For the most part, interest in the topic of differential shares in ISAs has been largely limited to those working in obscure departments at banks and investment houses, who presumably believed that they could increase their profits by expanding the scope of investments in stocks and shares ISAs.
A 'simple' answer?
However, as an argument began to rage across the financial mediascape regarding the legal position on including fractional shares in ISAs, HMRC 'helpfully' issued a definitive answer by way of a tax-free savings newsletter published on 9 October 2023. However, rather than closing the debate as it might have hoped, this has caused even greater controversy.
The Department’s view is simple. “A fraction of a share is not a share and therefore cannot be held in ISAs.” Game over you might think – not at all.
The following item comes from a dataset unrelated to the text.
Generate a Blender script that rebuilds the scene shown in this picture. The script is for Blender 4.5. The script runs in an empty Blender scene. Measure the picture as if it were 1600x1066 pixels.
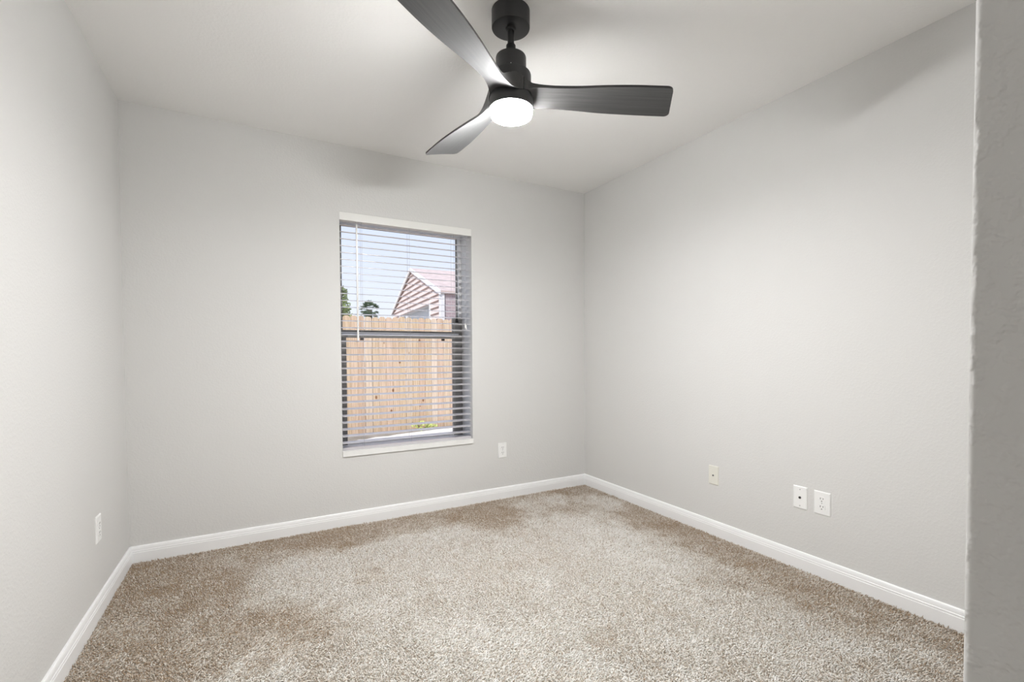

Many of the great and the good disagree with HMRC’s interpretation of the consolidated version of The Individual Savings Account Regulations 1998 (SI 1998 No. 1870).
More recently, legal guru and arch disruptor Dan Neidle has since set out his own stall, believing with unresolved reservations that HMRC is probably wrong. His name will provoke an instant response from many readers, since Mr Neidle has joined Jolyon Maugham and Richard Murphy as either a latter-day Robin Hood or Sheriff of Nottingham depending on their personal viewpoint.
AccountingWEB subscribers who are interested in the technicalities might be very grateful to the Guru for his detailed analysis, which is long and very worthy, but frankly a little dull – not through any fault of his own however.
The heart of the issue
In simple terms, fractional shares are what they sound like. Rather than owning a share in a company, individuals own fractions of one or more shares. In the context of ISAs, this might initially sound like a fuss over nothing until you consider a practical example.
Many regard Warren Buffett as the greatest investor of our time. In consequence, there is a large swathe of corporate investors who have been only too happy to get on the bandwagon and invest in his Berkshire Hathaway Inc corporation.This is where the problem arises. If you wanted to buy a single Berkshire Hathaway “A” share, you would need to fork out an eye watering $517,825 at the time of writing.
Even those who do not closely follow the sterling/dollar exchange rate will realise that this is far in excess of the annual ISA investment limit of £20,000.
The obvious workaround is to invest either individually or collectively in a fraction of a Berkshire Hathaway “A” share for their ISA.
That brings us back to the question of whether such an investment is legal or not. Since HMRC has published its own view, only brave or foolhardy investors would want to take a chance on including fractional shares in their ISA in the knowledge that this would be open to challenge, should HMRC have the resources to look into the matter; rather unlikely but…
On the other hand, there will almost certainly be a queue of KCs lining up to provide plausible legal opinions that point in the opposite direction.
This presents a problem for practitioners. First, should they actively seek out information as to whether any clients with stocks and shares ISAs might have fractional holdings?
Secondly, even if they don’t go that far if a client informs them of the fact, they must decide whether to take a prudent view and recommend that no exemption be claimed or the more challenging but potentially correct position that HMRC is incorrect, citing analysis from Dan Neidle or other experts.
In the longer term, either by agreement with a party that is happy to take an agreed test case or by way of dispute, HMRC might seek to settle the matter via the courts.
The debate rages on
There is every chance that highly technical debate on this obscure and badly worded legislation could go beyond the First Tier Tribunal, the Upper Tribunal and even the Court of Appeal all the way to the Supreme Court. Given the backlogs in the courts at the moment that might mean investors facing uncertainty regarding their entitlement to tax relief on the fractional shares in question until some time late in the current decade.
There is a much better way of resolving the issue, which might even make Jeremy Hunt into a mini-Robin Hood. That would be for the Treasury to insert three words into the current regulations. Those three words are “and fractional shares”. He could of course go the other way and replace “and” with “not”.
In reality, either way there would probably need to be further consequential amendments but the principle of clarity is good and would remove an unnecessary headache once and for all.